=== TASK MATERIAL ===

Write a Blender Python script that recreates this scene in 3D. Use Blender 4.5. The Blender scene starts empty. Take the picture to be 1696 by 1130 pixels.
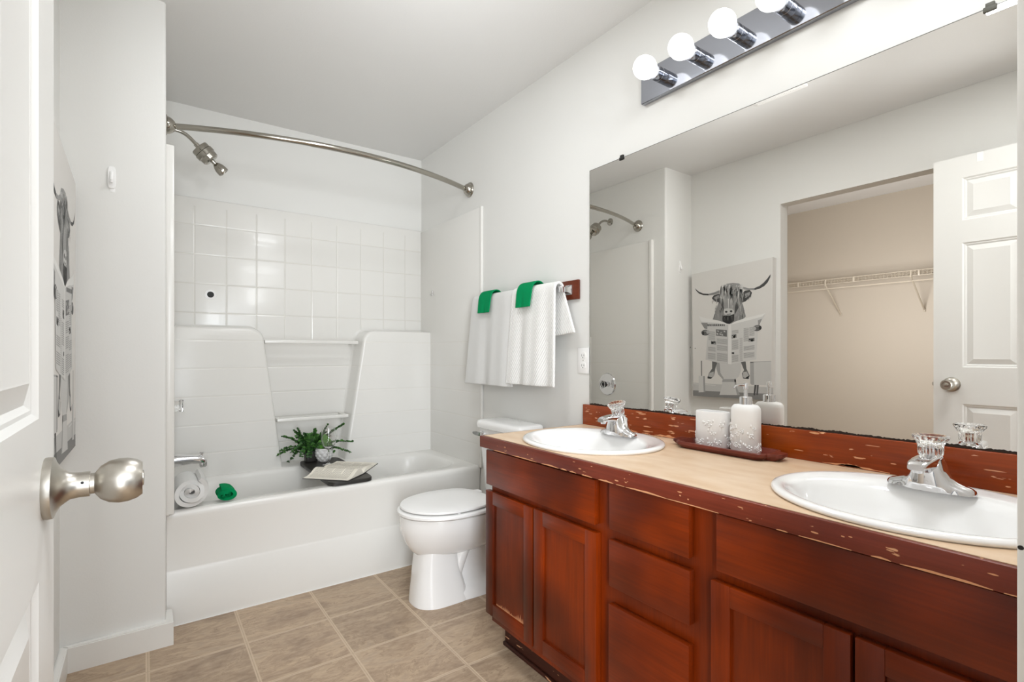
import bpy, bmesh, math, random
from mathutils import Vector, Matrix
from mathutils.geometry import tessellate_polygon
random.seed(7)
S = bpy.context.scene
COL = S.collection
PI = math.pi

# ---------------------------------------------------------------- camera
cam_d = bpy.data.cameras.new('camera')
cam = bpy.data.objects.new('camera', cam_d); COL.objects.link(cam)
cam_d.sensor_width = 36; cam_d.lens = 18.023
cam_d.shift_y = 0.01127
cam_d.clip_start = 0.02; cam_d.clip_end = 50
cam.location = (0, 0, 1.1091)
cam.rotation_euler = (PI/2, 0, -0.6212)
S.camera = cam

# ---------------------------------------------------------------- world and exposure
w = bpy.data.worlds.new('world'); S.world = w; w.use_nodes = True
WB = w.node_tree.nodes['Background']
WB.inputs[0].default_value = (0.93, 0.96, 1.0, 1); WB.inputs[1].default_value = 0.35
S.view_settings.view_transform = 'Standard'; S.view_settings.look = 'None'
S.view_settings.gamma = 1; S.view_settings.exposure = 0.0
S.view_settings.use_curve_mapping = False
def area(name, loc, rot, sx, sy, power, color=(1,1,1)):
    d = bpy.data.lights.new(name, 'AREA'); d.shape = 'RECTANGLE'; d.size = sx; d.size_y = sy
    d.energy = power; d.color = color
    o = bpy.data.objects.new(name, d); COL.objects.link(o); o.location = loc; o.rotation_euler = rot
    return o
# daylight of the hall, plus an added fill lamp, coming in through the open doorway behind the camera
HALL = area('hall_daylight', (0.24, -0.75, 1.7), (-PI/2, 0, PI), 1.5, 0.9, 19, (0.90, 0.95, 1.0))
HALL2 = area('hall_fill', (-0.3, -1.2, 1.0), (-PI/2, 0, PI-0.45), 0.6, 1.8, 63, (0.90, 0.95, 1.0))  # unseen area lamp added as fill; the hall has no window
ROOM = area('ceiling_fill', (0.70, 1.6, 2.43), (0, 0, 0), 0.25, 0.25, 6.3, (0.93, 0.965, 1.0))  # unseen fill panel added under the ceiling, no fixture there
ROOM2 = area('ceiling_fill', (0.72, 0.35, 2.43), (0, 0, 0), 0.6, 0.4, 11.5, (0.93, 0.965, 1.0))  # second added fill panel, for the near end of the worktop
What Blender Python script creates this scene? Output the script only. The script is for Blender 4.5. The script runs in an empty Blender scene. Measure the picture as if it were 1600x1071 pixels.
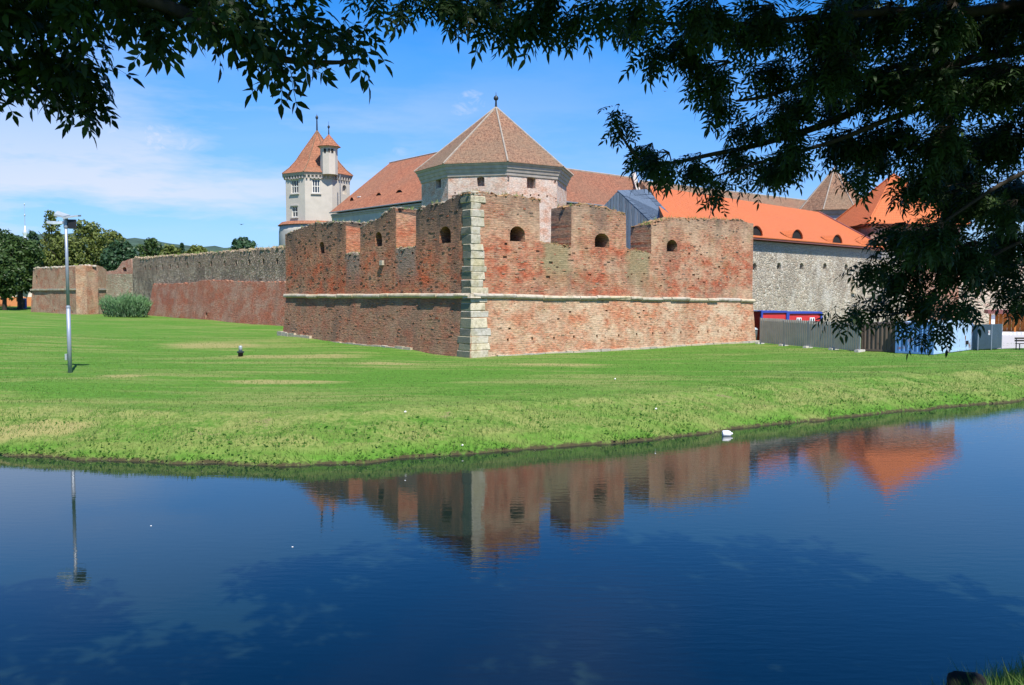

===

* EXERCISE DETAILS:
Go through the material and select each line with the string "Blender" in it.

* RESULT FOR THIS EXERCISE:
Write a Blender Python script that recreates this scene in 3D. Use Blender 4.5. The Blender scene starts empty. Take the picture to be 1696 by 1130 pixels.
What Blender Python script creates this scene? Output the script only. The script is for Blender 4.5. The script runs in an empty Blender scene. Measure the picture as if it were 1600x1071 pixels.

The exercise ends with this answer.